Riscoprirsi imprenditori a 50 anni
Anche gli over 50, come le donne e i giovani, ricorrono all’autoimprenditorialità per superare la crisi occupazionale. Talvolta si rivela, oltre che un’opportunità, una necessità. Perché come abbiamo osservato la scorsa settimana i disoccupati sopra i 50 anni hanno maggiori difficoltà a ricollocarsi nel mercato del lavoro e negli ultimi sei anni la platea è cresciuta del 156%.
Reinventarsi con un’attività in proprio è dunque una strada percorribile, pur con tutti gli ostacoli che sono sempre da contemplare. Ad ogni modo i dati, che l’Adapt evidenzia nel consueto bollettino, parlano chiaro: “Nel 2013, gli italiani over 50 anni che, a seguito della perdita del proprio lavoro a
causa della crisi economica, hanno deciso di avviare un’attività d’impresa in proprio, sono stati più di 13 mila, secondo quanto emerso da un’elaborazione dell’Ufficio Studi della Camera di commercio di Monza e Brianza su dati del Registro Imprese”.
Da settembre 2008 ad oggi, si sottoliena ancora, tra le ditte individuali se ne contano 120 mila di questa tipologia, soprattutto da parte di uomini (57,1%). A livello geografico è Roma la prima città con 846 nuovi imprenditori over 50. A seguire Milano (638) e Napoli (574). Anche in Sardegna,
stavolta i dati sono di Confartigianato Sardegna, a Cagliari risultano avviate 461 aziende over 50, 341 a Sassari (108 da neoimprenditori over 50), 183 a Nuoro (59 da ultracinquantenni) e 96 a Oristano (sono 34 quelli alla prima esperienza).
L’autoimprenditorialità offre una grossa possibilità: le esperienze precedenti e i titoli di studio contano, certo, ma sono le passioni soprattutto le passioni a veicolare la scelta sul tipo di attività da avviare.
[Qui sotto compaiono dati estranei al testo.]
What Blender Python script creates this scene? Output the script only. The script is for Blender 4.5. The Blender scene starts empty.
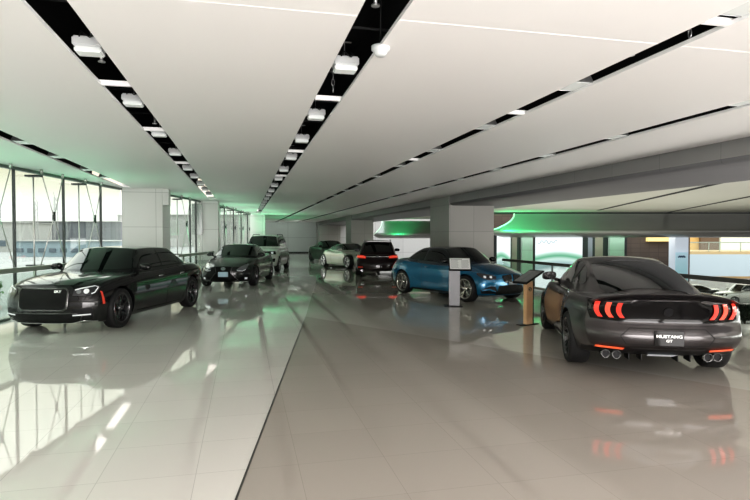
import bpy, bmesh, math, random
from mathutils import Vector, Matrix
from mathutils.bvhtree import BVHTree
random.seed(7)
PI = math.pi
SC = bpy.context.scene
COL = SC.collection

# ------------------------------------------------------------------ helpers
def link(o, parent=None):
    COL.objects.link(o)
    if parent is not None:
        o.parent = parent
    return o

def mesh_obj(name, bm, mats, parent=None, smooth=False):
    me = bpy.data.meshes.new(name)
    bm.to_mesh(me); bm.free()
    if smooth:
        for p in me.polygons: p.use_smooth = True
    if not isinstance(mats, (list, tuple)): mats = [mats]
    for m in mats: me.materials.append(m)
    return link(bpy.data.objects.new(name, me), parent)

def tag(o, label=None, cat=None, group=None, kind=None):
    if label: o['label'] = label
    if cat: o['category'] = cat
    if group: o['group'] = group
    if kind: o['kind'] = kind
    return o

def empty(name, loc=(0, 0, 0), rz=0, label=None, cat=None, group=None):
    o = bpy.data.objects.new(name, None)
    o.empty_display_size = 0.2
    link(o); o.location = loc; o.rotation_euler = (0, 0, rz)
    return tag(o, label, cat, group)

def copy_tree(o, parent=None):
    c = o.copy(); COL.objects.link(c)
    if parent is not None: c.parent = parent
    for ch in list(o.children): copy_tree(ch, c)
    return c

def box(bm, x0, x1, y0, y1, z0, z1, mi=0):
    v = [bm.verts.new((x, y, z)) for z in (z0, z1) for y in (y0, y1) for x in (x0, x1)]
    for f in ((0, 2, 3, 1), (4, 5, 7, 6), (0, 1, 5, 4), (2, 6, 7, 3), (0, 4, 6, 2), (1, 3, 7, 5)):
        fc = bm.faces.new([v[i] for i in f]); fc.material_index = mi
    return v

def obox(bm, M, sx, sy, sz, mi=0):
    v = box(bm, -sx/2, sx/2, -sy/2, sy/2, -sz/2, sz/2, mi)
    for q in v: q.co = M @ q.co
    return v

def tube(bm, pts, r, n=8, mi=0, cap=True):
    pts = [Vector(p) for p in pts]
    rings = []
    for i, p in enumerate(pts):
        d = (pts[min(i+1, len(pts)-1)] - pts[max(i-1, 0)]).normalized()
        a = d.orthogonal().normalized() if i == 0 else (a - d*a.dot(d)).normalized()
        b = d.cross(a)
        rr = r[i] if isinstance(r, (list, tuple)) else r
        rings.append([bm.verts.new(p + (a*math.cos(2*PI*k/n) + b*math.sin(2*PI*k/n))*rr) for k in range(n)])
    for i in range(len(rings)-1):
        for k in range(n):
            f = bm.faces.new((rings[i][k], rings[i][(k+1) % n], rings[i+1][(k+1) % n], rings[i+1][k]))
            f.material_index = mi; f.smooth = True
    if cap:
        bm.faces.new(rings[0][::-1]).material_index = mi
        bm.faces.new(rings[-1]).material_index = mi

def lathe_y(bm, prof, n=40, mi=0, closed=False):
    """prof: list of (r, y); revolve round the y axis"""
    rings = [[bm.verts.new((r*math.cos(2*PI*k/n), y, r*math.sin(2*PI*k/n))) for k in range(n)] for r, y in prof]
    m = len(rings)
    for i in range(m if closed else m-1):
        A, B = rings[i], rings[(i+1) % m]
        for k in range(n):
            f = bm.faces.new((A[k], A[(k+1) % n], B[(k+1) % n], B[k])); f.material_index = mi; f.smooth = True

def interp(tab, x):
    """smooth (monotone-ish Hermite) interpolation of a [(x, v)] table"""
    if x <= tab[0][0]: return tab[0][1]
    if x >= tab[-1][0]: return tab[-1][1]
    n = len(tab)
    for i in range(n-1):
        if tab[i][0] <= x <= tab[i+1][0]: break
    def sl(j):
        if j <= 0: return (tab[1][1]-tab[0][1])/(tab[1][0]-tab[0][0])
        if j >= n-1: return (tab[-1][1]-tab[-2][1])/(tab[-1][0]-tab[-2][0])
        a = (tab[j][1]-tab[j-1][1])/(tab[j][0]-tab[j-1][0]); b = (tab[j+1][1]-tab[j][1])/(tab[j+1][0]-tab[j][0])
        return 0 if a*b <= 0 else 2*a*b/(a+b)
    h = tab[i+1][0]-tab[i][0]; t = (x-tab[i][0])/h
    return ((2*t**3-3*t*t+1)*tab[i][1] + (t**3-2*t*t+t)*h*sl(i) + (-2*t**3+3*t*t)*tab[i+1][1] + (t**3-t*t)*h*sl(i+1))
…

E allora, a livello nazionale, un’impresa su quattro si sviluppa nel commercio o nell’autoriparazione (28,6%), nel settore dell’agricoltura, della pesca (26,6%), delle costruzioni (8,9%), della manifattura (7,7%), dell’alloggio e della ristorazione (6,9%).
Working poor
Chi decide di mettersi in proprio può essere spinto da diverse motivazioni. Non da ultima, se non proprio la perdita del posto di lavoro, la condizione misera in cui versano tanti lavoratori. Vengono definiti working poor, ovvero coloro con un basso livello di reddito. Un recente studio del Consiglio nazionale per l’economia e il lavoro (Cnel) li ha quantificati in due milioni solo tra i dipendenti, 756 mila tra gli autonomi. A livello sociale la ripartizione comprende in particolare giovani, donne e stranieri, generalizzando tutte quelle categorie vittime di cavilli e procedure il cui impiego risulta inevitabilmente “precario”.
La soglia di povertà si basa sulla remunerazione oraria (dati Istat ed Eurostat) ed è stata individuata per i dipendenti a 9,5 euro l’ora e per gli autonomi a 4,8 euro l’ora.
C’è però da osservare che in Italia la quota di working poor tra i lavoratori dipendenti è più bassa rispetto alla media europea. Nel 2010, ad esempio – tenendo conto che “tanto maggiore è il salario mediano e la dispersione dei salari, tanto più elevata è la quota di working poor” – si attestava al 12,4% dei dipendenti quando la media Ue era al 17% e quella dell’eurozona al 14,8%. Resta comunque il fatto che la crisi economica ha condizionato, e non poco, le dinamiche del mercato del lavoro. E a farne le spese sono i soliti noti.